9 comments on A new way forward for American sports cars

  1. Ian Taylor, 6 September 2012 12:04

    Men and their EGO may be tempered by Karen, Lesa and Julie Bentley and the future will be clear again.
    GT racing in ALMS has be fantastic. add the Deltawing with a few manufacturers 4 Cylinder engines and LMP-2 cars along with a separate Grand Am prototype class and we will have full field with great racing.
    Don Panoz should be satisfied with his sale and a chance to make cars, France should be happy to stop the money bleeding and the fans are the winners.

  2. Sean, 6 September 2012 13:18

    I’m pretty skeptical about this. I know there aren’t many details yet but it seems like this is a bad deal for smaller teams and the fans. Fewer grid spots mean the smaller teams will be squeezed out, and the fans will only have half as many events to watch or attend. Personally, I’d like to see both series run separate, but with the respective GT classes using the same rules, and then have a small combined GT championship run on a handful of open weekends. Highly unlikely, I know, but the GT’s are the only cars worth seeing compete against each other. Guess I could change my mind when more details come out, but right now I’m pretty nervous about the potential nascar-ization of north american sports car racing. At the end of the day, alms is about innovation and nascar/grand am is about cost control. They are both perfectly legitimate philosophies on which to base a racing a series, but you can’t have it both ways. Either you have real innovation or you have cost control. I hope the balance tips towards innovation, but I have my doubts.

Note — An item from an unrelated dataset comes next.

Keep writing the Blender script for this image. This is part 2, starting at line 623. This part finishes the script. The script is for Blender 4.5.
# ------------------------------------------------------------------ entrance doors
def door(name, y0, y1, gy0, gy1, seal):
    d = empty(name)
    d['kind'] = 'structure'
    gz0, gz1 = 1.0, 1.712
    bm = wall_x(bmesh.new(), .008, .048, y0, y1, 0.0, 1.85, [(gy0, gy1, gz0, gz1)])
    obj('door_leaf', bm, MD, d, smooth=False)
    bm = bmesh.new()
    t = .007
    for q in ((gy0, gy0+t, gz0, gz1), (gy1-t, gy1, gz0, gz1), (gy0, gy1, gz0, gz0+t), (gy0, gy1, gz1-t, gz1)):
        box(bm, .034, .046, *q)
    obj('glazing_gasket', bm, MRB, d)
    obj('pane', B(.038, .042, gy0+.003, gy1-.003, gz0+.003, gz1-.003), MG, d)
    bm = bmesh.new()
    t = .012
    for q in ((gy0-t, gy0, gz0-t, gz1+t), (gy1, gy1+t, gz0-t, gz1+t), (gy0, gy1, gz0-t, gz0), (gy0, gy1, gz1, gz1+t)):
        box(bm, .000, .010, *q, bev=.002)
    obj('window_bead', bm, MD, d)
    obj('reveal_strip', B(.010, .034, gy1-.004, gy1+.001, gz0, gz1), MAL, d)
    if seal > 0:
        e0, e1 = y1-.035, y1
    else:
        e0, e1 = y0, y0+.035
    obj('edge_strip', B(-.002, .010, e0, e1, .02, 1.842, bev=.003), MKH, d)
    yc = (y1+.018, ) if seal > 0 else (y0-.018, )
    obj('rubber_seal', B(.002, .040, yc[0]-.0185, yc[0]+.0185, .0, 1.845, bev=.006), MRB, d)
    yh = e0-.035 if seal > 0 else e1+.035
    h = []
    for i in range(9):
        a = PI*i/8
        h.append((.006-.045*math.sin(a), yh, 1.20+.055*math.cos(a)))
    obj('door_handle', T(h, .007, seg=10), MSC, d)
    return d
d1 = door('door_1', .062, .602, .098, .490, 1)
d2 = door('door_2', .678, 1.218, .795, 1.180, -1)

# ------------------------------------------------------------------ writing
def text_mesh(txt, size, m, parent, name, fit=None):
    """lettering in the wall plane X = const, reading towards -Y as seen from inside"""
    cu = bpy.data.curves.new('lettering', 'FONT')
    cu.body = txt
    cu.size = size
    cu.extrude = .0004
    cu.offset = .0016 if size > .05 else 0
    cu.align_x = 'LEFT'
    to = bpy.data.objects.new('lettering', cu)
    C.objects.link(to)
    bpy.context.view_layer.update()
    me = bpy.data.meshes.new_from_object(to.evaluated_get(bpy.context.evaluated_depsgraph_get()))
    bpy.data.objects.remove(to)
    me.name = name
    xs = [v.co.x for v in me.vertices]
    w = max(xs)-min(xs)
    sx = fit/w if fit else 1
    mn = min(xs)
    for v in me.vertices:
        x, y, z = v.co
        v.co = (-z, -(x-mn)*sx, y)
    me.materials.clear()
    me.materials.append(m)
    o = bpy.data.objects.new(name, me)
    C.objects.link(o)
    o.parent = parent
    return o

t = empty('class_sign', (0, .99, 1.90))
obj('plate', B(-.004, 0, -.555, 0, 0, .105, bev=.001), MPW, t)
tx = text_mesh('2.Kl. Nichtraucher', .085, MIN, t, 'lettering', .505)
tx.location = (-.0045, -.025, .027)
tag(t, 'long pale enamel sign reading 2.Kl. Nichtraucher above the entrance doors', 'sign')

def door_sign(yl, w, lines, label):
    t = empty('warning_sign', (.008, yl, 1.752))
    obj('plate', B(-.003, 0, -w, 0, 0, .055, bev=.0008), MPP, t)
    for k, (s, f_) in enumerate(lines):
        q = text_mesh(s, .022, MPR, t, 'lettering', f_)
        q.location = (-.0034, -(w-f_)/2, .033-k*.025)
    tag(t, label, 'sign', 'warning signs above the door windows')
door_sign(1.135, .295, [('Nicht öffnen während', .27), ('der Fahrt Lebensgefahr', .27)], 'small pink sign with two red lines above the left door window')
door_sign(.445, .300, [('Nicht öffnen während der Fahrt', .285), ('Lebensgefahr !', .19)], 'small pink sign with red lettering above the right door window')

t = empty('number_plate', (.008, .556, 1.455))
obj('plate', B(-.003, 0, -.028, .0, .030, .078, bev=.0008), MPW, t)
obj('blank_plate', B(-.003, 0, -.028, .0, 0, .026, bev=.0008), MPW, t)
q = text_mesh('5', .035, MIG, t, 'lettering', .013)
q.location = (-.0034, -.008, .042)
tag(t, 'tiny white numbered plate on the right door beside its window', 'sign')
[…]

  3. Rich Ambroson, 6 September 2012 19:11

    I have to say, I lean with Sean on this one. I hope it turns out well for sportscar/prototype enthusiasts. I know the ALMS was very low on car count, but I’ve never been able to warm up to the GrandAm approach.

    At least as importantly, I’m concerned about how the France family will deal with the circuits they seem to have acquired.

  4. I'm, 6 September 2012 19:50

    Critical element – no spec cars….

  5. Don Larsen, 7 September 2012 03:46

    Have to agree with the somewhat skeptical viewpoint on this.
    I’m concerned about the further NASCARization of racing over here. The fact that most of the board is from the crashorama series is a bad sign.
    If you watch much GrandAm, it is pretty much a stock car push-and-shove spec series,with engines in the middle instead of out front. The races are contrived to have the CLOSEST FINISH IN THE HISTORY OF RACING!!, week after week,so we’ll see. I suppose.
    At least the GA prototype class are somewhat less ugly than the cringe inducing eyesores they have been for years.

  6. Jim St. George, 7 September 2012 04:30

    Panic not, ye NASCAR-loathing spectators. The company understands value. Neither competitors (manufacturers, entrants, suppliers) nor fans should suffer. The future should be bright. Time will tell.

  7. Ray T, 7 September 2012 16:06

    This year’s GrandAm races have been very competitive and exciting in the prototypes, much more so than ALMS. I’ve hated GrandAm in the past, but 2012 has certainly been more exciting racing than F1.
    If they go with an open prototype series, we will just be watching Audi parades, because no one can afford this anymore, especially in the US.
    We could see Daytona restored to its former glory.
    As for the restricted GT class, I have little interest in watching wealthy older men in Porsche 911s -they should have their own series for this.

    Honestly, this is the last chance for sports car racing in the US. I’m more excited about Mosport 2014 than Montreal GP 2014.

  8. David Allcock, 9 September 2012 00:11

    I join others here in saying that I have serious concerns about this, I think the ALMS currently offers some of the best prototype racing to be seen anywhere, the idea of the relatively primitive Grand Am cars being introduced worries me.

    I think that addive the Grand Am series to the grid line up will only work in the context of a class of their own, if they want to keep things simple then maybe we could drop GTC, or alternatively merge the Grand Am and LMP-C class, giving a range of 2 or 3 chassis and 2 or 3 engines in the LMP-C class.

    I think the ultimate aim, however, must be this, can a prototype team like Dyson, Muscle Milk or Dempsey Racing turn up at Daytona for the 24 hr, six weeks later go to Sebring for the 12 hr, then got to Le Mans for the 24 hr, and finish the season at Road Atlanta for Petite, with the same chassis and engine giving them a fair chance of getting a top 5 finish at all events? If the new rules package can do that, then this merger must be judged a success for all parties.

    The final bit of this is the 2014 TV package. I’m perfectly happy regardless of whether this is web only or broadcast TV, but just ensure that we get flag to flag coverage of every event, preferably in HD. Modern broadband makes HD streaming technically possible, and a HD stream of every race and practice session could be a potential revenue source, standard SD for free on the ALMS site, with premium HD for subscribers?

    Here’s hoping for a happy outcome for all concerned, but I am currently one very worried ALMS fan.

  9. Frank Butcher, 9 September 2012 19:11

    All you NASCAR knockers…..I wish NASCAR would take over F1, before it’s too late. And please, the only future the Deltawing has is starring in a children’s TV show.